Thursday, October 8, 2009

LCN Glossary

Smell as a sense sometimes seems impervious to language. I’ve come up with terms that I use to describe certain scents or perfume attributes. I will do my best to link these terms in my blogs as I use them. Several other sites have nice, comprehensive glossaries for standard perfume terminology. Try nowsmellthis.com for a thorough list of terms; theperfumedcourt.com has a highly useful discussion on the meanings of various taxonomies, or breakdown of fragrance into families.

Big White Flower Syndrome (BWFS): A scent that has a whole bunch of sweet-smelling floral notes (especially rose, orange blossom, honeysuckle, and jasmine) that just wash together for me. Usually not a compliment.

Blow-up: When a scent that smells fine out of the bottle and on paper, but turns foul when it touches my skin.

Car Bomb: A scent that “blows-up” when it touches my skin and smells like burning rubber, burning plastic, and/or scorched metal.

Eureka!: A “where have you been all my life” quality when first encountering a new scent. A feeling of instant discovery, connection, and understanding.

Indole (or) Indolic: Refers to a chemical, present in human feces, rotting meat, and coal tar, that also, in low concentrations, is naturally present in many flowers, such as tuberose, gardenia, jasmine, orange blossom, freesia, lilies, etc.

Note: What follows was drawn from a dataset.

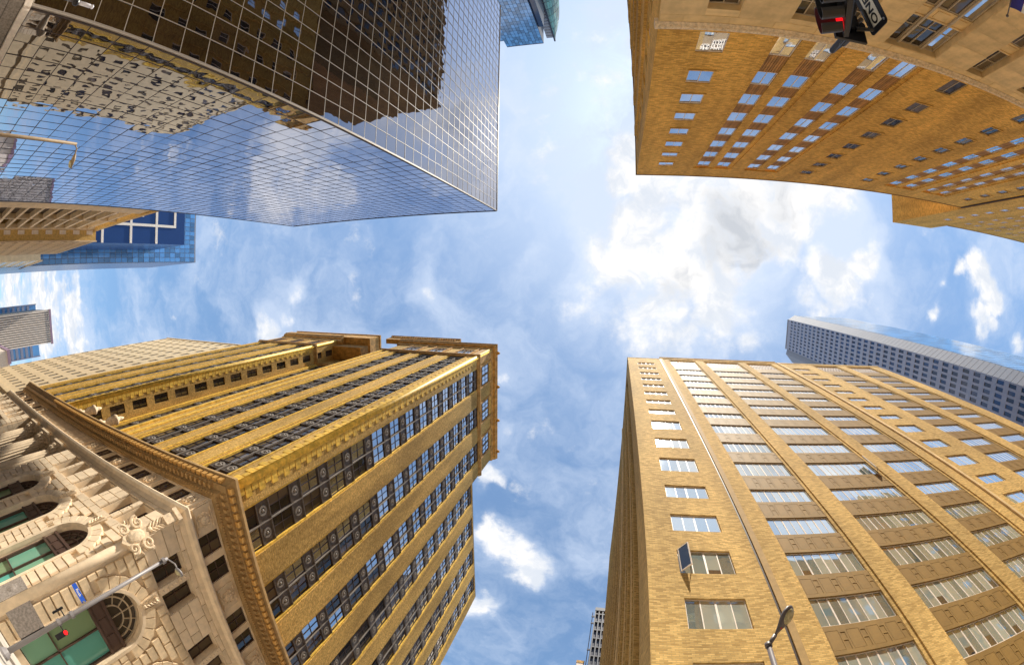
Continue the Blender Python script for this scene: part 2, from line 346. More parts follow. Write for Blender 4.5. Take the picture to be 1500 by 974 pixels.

A challenging property that can be used both for good and for evil. (IMHO)

Kitchener: Refers to a scent that is so good, it knocks other scents out of the wearing. As in: "X is so good, I know I'll never reach for Y again." Y has been kitchened.

Perfume: (See “Scent”) While I can use this term rather loosely, at times I contrast it directly with the notion of “scent” (another loosey-goosey term.) Strictly defined, I use “perfume” to mean a “scent” that is designed to interact with the human body, rather than just sit on top of it. If you rub a lime rind on yourself, the lime oil is a scent, but it is not a perfume. All perfumes are scents; not all scents are perfumes.

Pretty Water: A scent that smells nice, but has no point of view. No story. If I can’t remember a scent 15 minutes after I smelled it, no matter how pleasant, it’s pretty water. Not a compliment.

Purple: Purple flowers are pretty self-explanatory: wisteria, snap-pea, lilac, violet leaves and violets. I also include the tea rose in this taxonomy, completely arbitrarily, I admit. I find purple floral notes to be challenging, because, on the one hand, they tend to be retiring and receding. On the other hand, pumped up to smell loud, they don’t blend well with other elements—they don’t “play well with others.” (IMHO)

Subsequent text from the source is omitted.